The trust of the owner of one of the capital’s most popular hotels filed for Chapter 11 bankruptcy protection Monday, the latest in an ongoing battle for control of a series of hotels.

Capitol Plaza Hotel and Convention Center was originally developed by Springfield hotel magnate John Q. Hammons. He died in 2013 and Monday his trust owning his hotels, including the Capitol Plaza, filed for bankruptcy, according to the Wall Street Journal.

What that means for the company is uncertain. Chapter 11 bankruptcy, according to the federal government, “generally provides for reorganization, usually involving a corporation or partnership. A chapter 11 debtor usually proposes a plan of reorganization to keep its business alive and pay creditors over time.”

According to the Journal, the hotels in question are the subject of a trial set to begin later this month in Delaware. At stake is whether Hammons family should have sold the hotels to Jonathan Elian, who gained right of first refusal as part of a deal made with Hammons in 2005.

At the trial slated to begin July 26 in Wilmington, Mr. Eilian was asking the court to force the trust to sell the 35 remaining hotels to him.

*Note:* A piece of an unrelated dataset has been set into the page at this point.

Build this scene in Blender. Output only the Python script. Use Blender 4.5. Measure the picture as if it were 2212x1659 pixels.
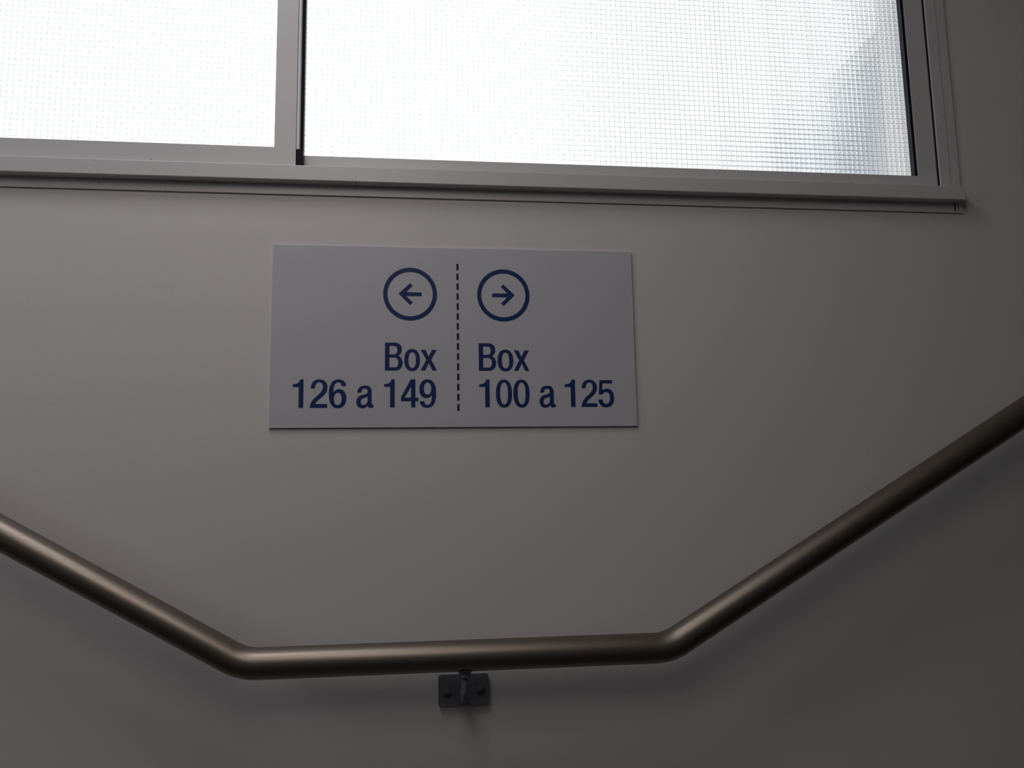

The bankruptcy filing, at least temporarily, puts the brakes on the Delaware litigation. However, last fall, the Delaware court issued a so-called status quo order barring the Hammons trust from taking any action outside of ‘the ordinary course of business’ with respect to the hotels. It remains to be seen if the bankruptcy filings violate the Delaware court order.”

It appears as though the bankruptcy filing could be part of the legal maneuvering in the case, especially because it appears as though the trial could be going Elian’s way. Again from the Journal:

In a pretrial hearing last fall, Vice Chancellor J. Travis Laster of Delaware’s Court of Chancery said the Hammons trust and companies were ‘serial and ongoing breachers’ that ‘have made zero efforts’ to sell the hotels.”